Conveners: Nellie Chu, Saikat Maitra, Sumeet Mhaskar, Armin Müller, Katja Pessl

Round Table: Development and its Discontents: Urban Expansion, Labor and New  Structures of Inequality in India and China  Discussants

Time: Monday, 22 February, 19:30 – 21:00

Chair: Sumeet Mhaskar (CeMIS, University of Göttingen)

Participants: Gaochao He (Political Science, Sun Yat‐sen University, China / International Labor University, Kassel)  Nicole Mayer‐Ahuja (Sociology, University of Göttingen)  Stephan Klasen (Development Economics, University of Göttingen)  Uma Rani (Development Economics, International Labour Organization, Geneva)  Jörg Nowak (Political Science, University of Kassel)

 

Introduction

In recent decades, economic reforms in India and China have changed the adaptability, speed, and direction through which capital flows in the global market economy. Accelerated growth in the two economies has been facilitated by increasing mobility and emergent forms of labor situated between agriculture, industry and services.

These developments reveal the fluidity and dynamism of the division between rural and urban, creating ambiguous interstitial spaces and networks through which new forms of labor arise. They are entangled with transformations in the regimes of production and land use, as well as with changes in the organization of kinship relations. In turn, they give rise to new subjectivities and aspirations.

Cities absorb large numbers of rural migrants aspiring to join the ranks of the urban middle classes.
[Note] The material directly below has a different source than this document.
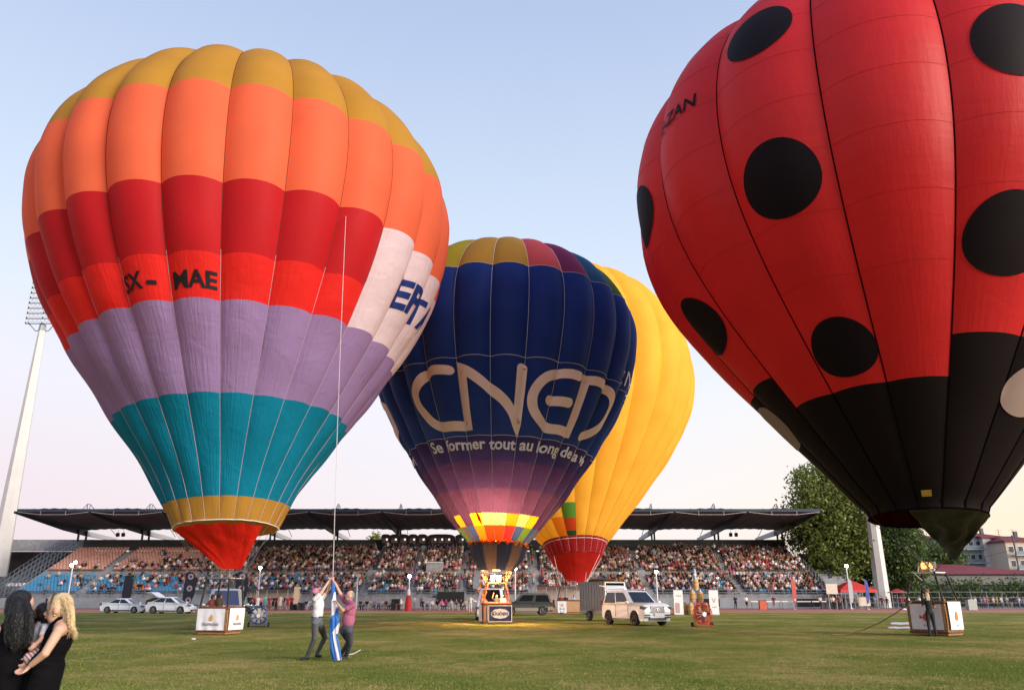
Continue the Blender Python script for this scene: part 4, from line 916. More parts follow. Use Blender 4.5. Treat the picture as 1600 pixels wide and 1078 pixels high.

Illegal practices combine with legal forms of work, while private corporations and land-holding entities blur the boundary between public and private domains. The informalization of work and flexible labor practices facilitates the world’s growing demand for low-wage labor at the cost of unmaking former working-class communities already facing the retrenchment of state-sponsored benefits and social services. The weakening of traditional labor unions and the limited integration of migrants into public service provision means that migrants have to rely on their capacity to secure support networks through kinship and bottom-up labor organizations. Precarious employment also pushes migrants to experiment with new entrepreneurial practices: individuals need to become competent self-starters with flexible skills and business acumen.

These processes not only transform the livelihoods of individual migrants but also the conditions of local communities in the wider sending and receiving areas. Emerging peri-urban areas take many shapes. In mega-cities, former urban cores expand and shrink, thereby cultivating dynamic spaces which serve as gateways for migrant workers in search of affordable housing and employment. Lower tier cities and so-called “urban villages” pop-up as quickly as urban cores disappear.

Indeed, perhaps the most prominent features of development in China and India today are the increasing levels of social, economic and environmental violence in these interstitial zones, which, at the same time, gives rise to individual and collective aspirations, hopes, and imaginations for a better life.